→ **EXERCISE TASK**: Without altering anything, output the material below.

→ **DATA EXTRACT**:

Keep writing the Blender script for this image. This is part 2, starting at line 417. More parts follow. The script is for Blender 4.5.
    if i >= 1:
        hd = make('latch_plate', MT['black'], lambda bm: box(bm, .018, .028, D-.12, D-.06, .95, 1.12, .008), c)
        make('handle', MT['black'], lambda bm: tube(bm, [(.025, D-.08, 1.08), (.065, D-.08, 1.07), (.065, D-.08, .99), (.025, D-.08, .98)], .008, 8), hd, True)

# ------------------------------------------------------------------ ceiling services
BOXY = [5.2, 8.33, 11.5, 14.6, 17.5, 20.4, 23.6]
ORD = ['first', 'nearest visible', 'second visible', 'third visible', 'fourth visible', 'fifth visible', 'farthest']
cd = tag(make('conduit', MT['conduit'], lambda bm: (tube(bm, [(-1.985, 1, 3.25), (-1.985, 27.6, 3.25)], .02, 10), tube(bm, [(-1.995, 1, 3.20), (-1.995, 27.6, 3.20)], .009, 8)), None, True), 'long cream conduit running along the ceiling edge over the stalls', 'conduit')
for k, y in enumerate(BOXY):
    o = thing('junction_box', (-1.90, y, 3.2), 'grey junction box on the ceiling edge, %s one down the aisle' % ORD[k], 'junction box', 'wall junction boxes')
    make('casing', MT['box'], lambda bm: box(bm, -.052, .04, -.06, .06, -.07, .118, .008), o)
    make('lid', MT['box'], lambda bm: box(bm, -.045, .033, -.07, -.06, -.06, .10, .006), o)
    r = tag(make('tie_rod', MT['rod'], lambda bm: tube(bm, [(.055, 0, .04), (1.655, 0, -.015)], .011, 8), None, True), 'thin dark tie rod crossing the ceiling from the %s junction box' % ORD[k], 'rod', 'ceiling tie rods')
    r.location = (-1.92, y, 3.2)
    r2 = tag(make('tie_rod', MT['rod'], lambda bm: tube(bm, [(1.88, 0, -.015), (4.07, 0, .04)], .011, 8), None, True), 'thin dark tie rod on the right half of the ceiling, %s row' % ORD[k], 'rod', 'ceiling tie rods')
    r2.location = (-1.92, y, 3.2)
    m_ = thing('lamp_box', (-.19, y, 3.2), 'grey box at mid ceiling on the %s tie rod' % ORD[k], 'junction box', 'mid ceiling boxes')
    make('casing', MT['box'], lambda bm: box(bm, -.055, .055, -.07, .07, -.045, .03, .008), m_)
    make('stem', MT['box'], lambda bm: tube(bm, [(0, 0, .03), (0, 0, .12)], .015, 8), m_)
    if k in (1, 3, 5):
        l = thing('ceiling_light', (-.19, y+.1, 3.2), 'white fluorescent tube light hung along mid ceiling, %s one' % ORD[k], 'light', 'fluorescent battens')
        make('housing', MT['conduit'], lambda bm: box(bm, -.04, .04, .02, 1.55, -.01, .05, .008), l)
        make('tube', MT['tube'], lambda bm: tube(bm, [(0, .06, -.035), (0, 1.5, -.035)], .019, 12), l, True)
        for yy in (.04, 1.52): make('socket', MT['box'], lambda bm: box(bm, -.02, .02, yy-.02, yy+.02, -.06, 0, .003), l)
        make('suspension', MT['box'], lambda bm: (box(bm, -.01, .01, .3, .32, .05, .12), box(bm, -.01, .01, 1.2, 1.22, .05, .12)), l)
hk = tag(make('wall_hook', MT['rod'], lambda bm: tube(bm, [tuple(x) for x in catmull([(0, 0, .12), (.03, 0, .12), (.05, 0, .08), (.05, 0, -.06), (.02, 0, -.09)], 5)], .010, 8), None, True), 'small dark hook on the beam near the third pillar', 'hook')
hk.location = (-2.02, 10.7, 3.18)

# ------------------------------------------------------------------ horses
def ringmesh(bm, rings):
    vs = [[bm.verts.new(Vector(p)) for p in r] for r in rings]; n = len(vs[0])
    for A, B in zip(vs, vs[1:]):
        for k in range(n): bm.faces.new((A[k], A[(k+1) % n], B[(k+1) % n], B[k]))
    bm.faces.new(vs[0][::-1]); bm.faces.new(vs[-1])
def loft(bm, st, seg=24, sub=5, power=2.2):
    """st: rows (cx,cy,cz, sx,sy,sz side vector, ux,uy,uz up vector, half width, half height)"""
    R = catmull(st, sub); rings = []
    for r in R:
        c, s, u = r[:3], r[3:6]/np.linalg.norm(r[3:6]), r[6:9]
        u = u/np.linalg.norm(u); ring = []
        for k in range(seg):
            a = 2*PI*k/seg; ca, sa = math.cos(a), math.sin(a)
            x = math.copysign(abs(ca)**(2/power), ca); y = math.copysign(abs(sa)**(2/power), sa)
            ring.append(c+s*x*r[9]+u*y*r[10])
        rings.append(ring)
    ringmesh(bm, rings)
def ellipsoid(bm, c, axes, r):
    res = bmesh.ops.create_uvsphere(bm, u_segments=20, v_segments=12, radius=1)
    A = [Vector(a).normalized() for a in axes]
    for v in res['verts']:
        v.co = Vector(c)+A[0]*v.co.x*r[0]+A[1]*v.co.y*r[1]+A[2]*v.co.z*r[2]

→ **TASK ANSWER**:
Keep writing the Blender script for this image. This is part 2, starting at line 417. More parts follow. The script is for Blender 4.5.
    if i >= 1:
        hd = make('latch_plate', MT['black'], lambda bm: box(bm, .018, .028, D-.12, D-.06, .95, 1.12, .008), c)
        make('handle', MT['black'], lambda bm: tube(bm, [(.025, D-.08, 1.08), (.065, D-.08, 1.07), (.065, D-.08, .99), (.025, D-.08, .98)], .008, 8), hd, True)

# ------------------------------------------------------------------ ceiling services
BOXY = [5.2, 8.33, 11.5, 14.6, 17.5, 20.4, 23.6]
ORD = ['first', 'nearest visible', 'second visible', 'third visible', 'fourth visible', 'fifth visible', 'farthest']
cd = tag(make('conduit', MT['conduit'], lambda bm: (tube(bm, [(-1.985, 1, 3.25), (-1.985, 27.6, 3.25)], .02, 10), tube(bm, [(-1.995, 1, 3.20), (-1.995, 27.6, 3.20)], .009, 8)), None, True), 'long cream conduit running along the ceiling edge over the stalls', 'conduit')
for k, y in enumerate(BOXY):
    o = thing('junction_box', (-1.90, y, 3.2), 'grey junction box on the ceiling edge, %s one down the aisle' % ORD[k], 'junction box', 'wall junction boxes')
    make('casing', MT['box'], lambda bm: box(bm, -.052, .04, -.06, .06, -.07, .118, .008), o)
    make('lid', MT['box'], lambda bm: box(bm, -.045, .033, -.07, -.06, -.06, .10, .006), o)
    r = tag(make('tie_rod', MT['rod'], lambda bm: tube(bm, [(.055, 0, .04), (1.655, 0, -.015)], .011, 8), None, True), 'thin dark tie rod crossing the ceiling from the %s junction box' % ORD[k], 'rod', 'ceiling tie rods')
    r.location = (-1.92, y, 3.2)
    r2 = tag(make('tie_rod', MT['rod'], lambda bm: tube(bm, [(1.88, 0, -.015), (4.07, 0, .04)], .011, 8), None, True), 'thin dark tie rod on the right half of the ceiling, %s row' % ORD[k], 'rod', 'ceiling tie rods')
    r2.location = (-1.92, y, 3.2)
    m_ = thing('lamp_box', (-.19, y, 3.2), 'grey box at mid ceiling on the %s tie rod' % ORD[k], 'junction box', 'mid ceiling boxes')
    make('casing', MT['box'], lambda bm: box(bm, -.055, .055, -.07, .07, -.045, .03, .008), m_)
    make('stem', MT['box'], lambda bm: tube(bm, [(0, 0, .03), (0, 0, .12)], .015, 8), m_)
    if k in (1, 3, 5):
        l = thing('ceiling_light', (-.19, y+.1, 3.2), 'white fluorescent tube light hung along mid ceiling, %s one' % ORD[k], 'light', 'fluorescent battens')
        make('housing', MT['conduit'], lambda bm: box(bm, -.04, .04, .02, 1.55, -.01, .05, .008), l)
        make('tube', MT['tube'], lambda bm: tube(bm, [(0, .06, -.035), (0, 1.5, -.035)], .019, 12), l, True)
        for yy in (.04, 1.52): make('socket', MT['box'], lambda bm: box(bm, -.02, .02, yy-.02, yy+.02, -.06, 0, .003), l)
        make('suspension', MT['box'], lambda bm: (box(bm, -.01, .01, .3, .32, .05, .12), box(bm, -.01, .01, 1.2, 1.22, .05, .12)), l)
hk = tag(make('wall_hook', MT['rod'], lambda bm: tube(bm, [tuple(x) for x in catmull([(0, 0, .12), (.03, 0, .12), (.05, 0, .08), (.05, 0, -.06), (.02, 0, -.09)], 5)], .010, 8), None, True), 'small dark hook on the beam near the third pillar', 'hook')
hk.location = (-2.02, 10.7, 3.18)

# ------------------------------------------------------------------ horses
def ringmesh(bm, rings):
    vs = [[bm.verts.new(Vector(p)) for p in r] for r in rings]; n = len(vs[0])
    for A, B in zip(vs, vs[1:]):
        for k in range(n): bm.faces.new((A[k], A[(k+1) % n], B[(k+1) % n], B[k]))
    bm.faces.new(vs[0][::-1]); bm.faces.new(vs[-1])
def loft(bm, st, seg=24, sub=5, power=2.2):
    """st: rows (cx,cy,cz, sx,sy,sz side vector, ux,uy,uz up vector, half width, half height)"""
    R = catmull(st, sub); rings = []
    for r in R:
        c, s, u = r[:3], r[3:6]/np.linalg.norm(r[3:6]), r[6:9]
        u = u/np.linalg.norm(u); ring = []
        for k in range(seg):
            a = 2*PI*k/seg; ca, sa = math.cos(a), math.sin(a)
            x = math.copysign(abs(ca)**(2/power), ca); y = math.copysign(abs(sa)**(2/power), sa)
            ring.append(c+s*x*r[9]+u*y*r[10])
        rings.append(ring)
    ringmesh(bm, rings)
def ellipsoid(bm, c, axes, r):
    res = bmesh.ops.create_uvsphere(bm, u_segments=20, v_segments=12, radius=1)
    A = [Vector(a).normalized() for a in axes]
    for v in res['verts']:
        v.co = Vector(c)+A[0]*v.co.x*r[0]+A[1]*v.co.y*r[1]+A[2]*v.co.z*r[2]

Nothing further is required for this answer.